Maduro’nun zirvedeki varlığına ise bölgeden Uruguay ve Şili tarafından demokrasi ve insan hakları ihlalleri bağlamında eleştiriler yükseldi. Uruguay’ın sağ hükümetinden gelen eleştiriler zaten bilinirken, özellikle Gabriel Boric’in yönelttiği eleştiriler Venezuela’da rejimin üst kademelerinden hakaretamiz biçimde tepki gördü. Boric’in Maduro eleştirisinin, Şili solu için ortaya koyduğu yeni vizyondan uzak bir biçimde değerlendirilmesi ise zor.

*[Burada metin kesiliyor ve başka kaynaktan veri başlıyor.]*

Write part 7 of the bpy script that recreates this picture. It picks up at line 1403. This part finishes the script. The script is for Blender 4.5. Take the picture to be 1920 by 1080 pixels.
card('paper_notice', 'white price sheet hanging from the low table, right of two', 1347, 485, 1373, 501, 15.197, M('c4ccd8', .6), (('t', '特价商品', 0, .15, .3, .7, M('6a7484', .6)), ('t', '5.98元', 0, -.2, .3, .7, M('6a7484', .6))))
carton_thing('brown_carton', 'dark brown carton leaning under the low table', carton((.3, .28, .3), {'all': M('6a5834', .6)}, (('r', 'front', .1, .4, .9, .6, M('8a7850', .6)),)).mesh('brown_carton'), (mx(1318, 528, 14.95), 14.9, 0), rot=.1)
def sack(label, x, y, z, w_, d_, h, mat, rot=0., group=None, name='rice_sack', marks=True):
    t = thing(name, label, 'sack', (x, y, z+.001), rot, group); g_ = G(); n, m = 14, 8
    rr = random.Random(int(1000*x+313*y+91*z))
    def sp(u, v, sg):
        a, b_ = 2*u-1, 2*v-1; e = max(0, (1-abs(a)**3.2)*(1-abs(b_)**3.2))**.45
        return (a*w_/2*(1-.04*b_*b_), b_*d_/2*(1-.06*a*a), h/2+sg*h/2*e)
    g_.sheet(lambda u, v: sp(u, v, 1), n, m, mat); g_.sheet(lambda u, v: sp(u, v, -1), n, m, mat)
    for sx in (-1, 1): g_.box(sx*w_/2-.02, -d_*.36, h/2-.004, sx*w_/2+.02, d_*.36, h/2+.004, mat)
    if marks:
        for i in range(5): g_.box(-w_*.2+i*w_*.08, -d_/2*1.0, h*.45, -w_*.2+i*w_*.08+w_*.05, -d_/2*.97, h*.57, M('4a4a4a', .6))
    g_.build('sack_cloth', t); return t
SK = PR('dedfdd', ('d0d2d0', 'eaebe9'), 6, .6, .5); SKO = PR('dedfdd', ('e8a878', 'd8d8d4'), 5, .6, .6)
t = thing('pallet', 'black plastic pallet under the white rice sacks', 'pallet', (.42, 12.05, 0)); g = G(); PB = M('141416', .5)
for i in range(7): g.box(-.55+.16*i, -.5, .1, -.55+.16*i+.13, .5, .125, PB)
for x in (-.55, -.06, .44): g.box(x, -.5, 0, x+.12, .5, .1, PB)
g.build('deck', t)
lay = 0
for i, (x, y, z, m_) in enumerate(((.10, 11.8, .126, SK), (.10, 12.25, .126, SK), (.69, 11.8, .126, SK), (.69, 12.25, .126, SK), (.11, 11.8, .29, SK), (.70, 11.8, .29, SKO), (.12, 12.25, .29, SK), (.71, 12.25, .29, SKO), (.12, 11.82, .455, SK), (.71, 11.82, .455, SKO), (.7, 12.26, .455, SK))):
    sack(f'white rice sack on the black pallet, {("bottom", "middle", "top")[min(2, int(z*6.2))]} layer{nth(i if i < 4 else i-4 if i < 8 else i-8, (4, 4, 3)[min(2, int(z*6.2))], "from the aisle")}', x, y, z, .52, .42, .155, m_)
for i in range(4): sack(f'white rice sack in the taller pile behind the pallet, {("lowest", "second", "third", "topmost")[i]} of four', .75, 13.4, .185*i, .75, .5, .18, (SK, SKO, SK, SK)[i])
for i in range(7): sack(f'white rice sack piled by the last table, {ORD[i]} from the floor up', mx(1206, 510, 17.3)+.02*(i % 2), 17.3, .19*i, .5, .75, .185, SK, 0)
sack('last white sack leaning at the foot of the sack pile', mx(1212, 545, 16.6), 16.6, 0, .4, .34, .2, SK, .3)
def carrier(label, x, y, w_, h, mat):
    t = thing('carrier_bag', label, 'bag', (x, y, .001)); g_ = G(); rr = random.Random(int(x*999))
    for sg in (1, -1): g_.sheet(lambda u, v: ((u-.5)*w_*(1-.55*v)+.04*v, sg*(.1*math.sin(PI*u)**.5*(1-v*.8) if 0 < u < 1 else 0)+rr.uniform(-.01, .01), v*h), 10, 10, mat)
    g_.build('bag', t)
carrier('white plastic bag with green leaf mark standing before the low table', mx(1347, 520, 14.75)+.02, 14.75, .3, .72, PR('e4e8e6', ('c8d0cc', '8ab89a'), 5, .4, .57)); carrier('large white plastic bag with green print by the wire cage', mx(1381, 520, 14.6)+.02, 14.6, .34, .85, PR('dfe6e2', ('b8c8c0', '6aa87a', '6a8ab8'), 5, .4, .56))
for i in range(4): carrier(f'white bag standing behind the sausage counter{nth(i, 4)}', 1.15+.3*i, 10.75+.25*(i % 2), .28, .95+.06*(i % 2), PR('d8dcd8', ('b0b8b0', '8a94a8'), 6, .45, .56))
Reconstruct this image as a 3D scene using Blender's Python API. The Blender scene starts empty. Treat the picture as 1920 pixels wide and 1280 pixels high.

Göreve gelişinin 15’inci ayında bir referandum, bir de anayasa yazmak ile görevlendirilen meclis üyelerinin belirlendiği seçimi aşırı sağa kaybeden Boric, görev performansını değerlendirdiği yıllık bilgilendirmede, 3.5 saatlik rekor sürede yaptığı konuşma ile ülke ve sol siyaset için yeni bir stratejinin ana çerçevesini çizmeye çalıştı. Konuşmasında birlikte yaşam, karşılıklı saygı ve ortak değerler üzerine yoğunlaşan Boric, ekonomik alanda ise vergi reformu ve enflasyonla mücadele için alınacak önlemler dışında kayda değer bir açıklamada bulunmadı. Bu bağlamda Boric’in ülkede yükselişte olan aşırı sağ ile mücadelede, insan hakları ve demokrasiden ödün vermeden güvenlik sorunlarını aşmak gibi strateji izleyeceği ve böylece hem gelmiş olduğu sol hareket ve bu hareketin taleplerinden hem de geleneksel sol ve sosyalist siyasetin önceliklerinden farklı bir yeni sol stratejisi çizdiği söylenebilir. Boric’in ‘yeni solu’ böylece bölgedeki diğer sollardan ayrışan bir çizgi belirlemiş oluyor. Ancak hiç şüphesiz bu stratejinin önce ülke içerisinde yükselen aşırı sağa karşı işlemesi gerekiyor.